10.35552/0247.39.1.2306

Abstract

Objectives: The present study aimed to investigate the impact of teaching multicultural narratives using intensive reading skills on promoting the intercultural communicative competence (ICC) and improving reading skill achievement at the tertiary level in Palestine. Methodology: To achieve this purpose, the researcher randomly selected 160 university freshmen students learning English as an obligatory course at tertiary level in Palestine during the second semester of the academic skills evenly into two groups: an experimental group and a control group. Both groups were taught the same multicultural narratives using the intensive reading skills by the researcher himself. They were assessed using the same quantitative tools. However, the experimental group was taught the narratives using ICC teaching, which incorporated the nine ICC concepts and themes of the three ICC stages, i.e. the ethnocentric (denial, defense, minimization), ethnorelative (acceptance, adaptation, integration), and global competence (substantial knowledge, perpetual understanding, and intercultural communication). In contrast, the control group was taught the same narratives using the traditional way of teaching reading without including any ICC teaching.

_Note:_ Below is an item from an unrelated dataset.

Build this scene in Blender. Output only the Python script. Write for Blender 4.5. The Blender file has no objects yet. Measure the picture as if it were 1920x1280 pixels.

To measure the development of the ICC and the achievement of the reading skill, the Intercultural Sensitivity Index (ISI), and the IELTS Academic Reading Test were used respectively before and after the experiment. Findings: The findings showed that both ICC and reading achievement have significantly improved. Recommendations: Some implications have been suggested at school, university, and the Ministry of Education levels, and some future researches were recommended, too.